FACULTY AND STAFF: Faculty Profiles
Dr. Byron Petrakis taught at the University of Kentucky and University of North Carolina at Charlotte before returning to his native New England in 1982. From 1982-2001, he was a partner in the restaurant business with his wife and her family in Kingston, New Hampshire. In 2001, he returned to academic life as a full-time faculty member at White Pines College, which became Chester College of New England in 2002. From 2003-2007, he served as Dean of the College, before resigning that position to become Dean of Students and an adjunct faculty member in the Creative Writing and Literature Department.
He and his wife enjoy traveling to Italy and Greece, where each has numerous relatives scattered throughout the mainland and islands. An avid runner for 35 years, Dr. Petrakis has run 15 marathons in the United States and Europe and since 2002 has organized a team of Chester students, alumni, faculty, staff, and trustees to participate in the Reach the Beach Relay, a 210 mile race from the New Hampshire mountains to the sea, the longest relay race in the United States.
Below is an excerpt from his story, “The Arrows of Apollo,” which was selected for inclusion as an “Editors’ Choice” in the short story category in Bewildering Stories’ Fourth Quarterly Review 2009.
Vacation villas were rapidly replacing hillside grazing land once the domain of sheep and goats.
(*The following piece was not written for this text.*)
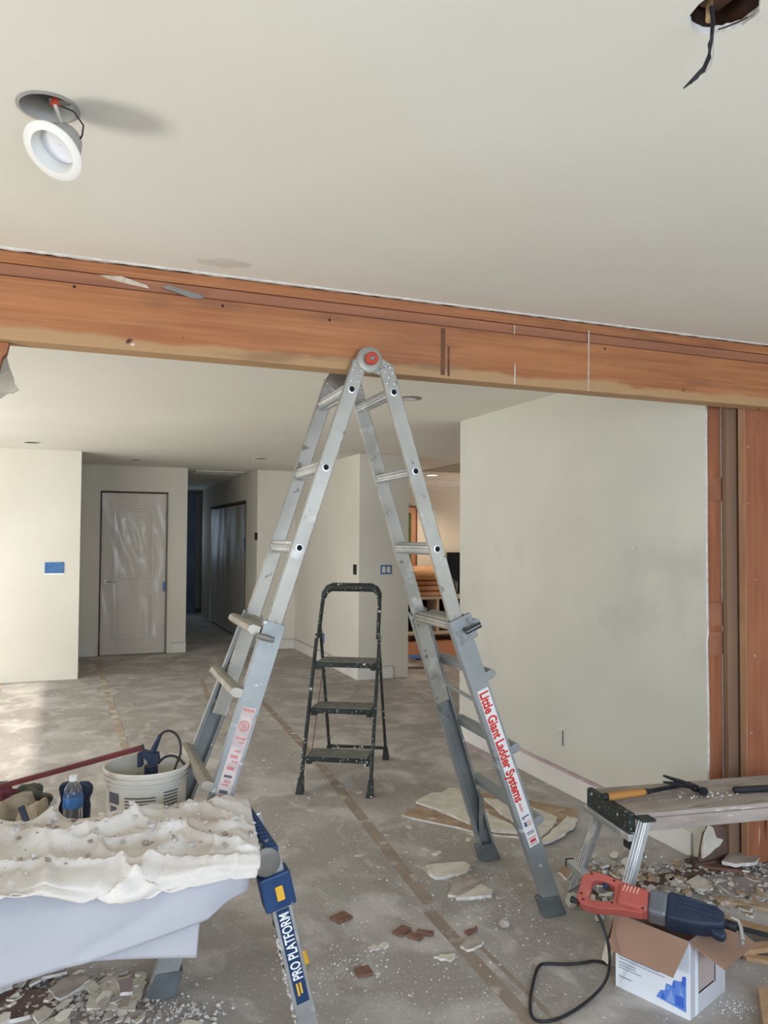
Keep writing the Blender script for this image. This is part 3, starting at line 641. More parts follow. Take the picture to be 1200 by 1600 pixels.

The character of the island was changing almost overnight, as wealthy Greeks and foreigners bought into the promise of paradise touted by real estate companies located throughout the country. Yet, two hundred meters above the din and busyness below, the Delian Sanctuary of Apollo rose majestically, seemingly untouched by the modern world.
I was breathing heavily and sweating in the already warm early morning May sun. The rocks and scrubby vegetation did not offer any sense of the god’s divine mystery around me. Only the sweet aroma of yellow flowers on the shrubs, the fragrances of wild oregano and thyme, and the pink and white oleanders indicated the aura of Apollo.
It was quiet at the top. An iron fence surrounded the Sanctuary’s stone walls, protecting what looked like the ruins of an ancient altar in the middle. The gate was locked and the site eerily empty. I thought of Apollo’s dual nature, as both patron of the arts and Homer’s distant, destructive Archer, whose deadly arrows signaled the onset of a plague.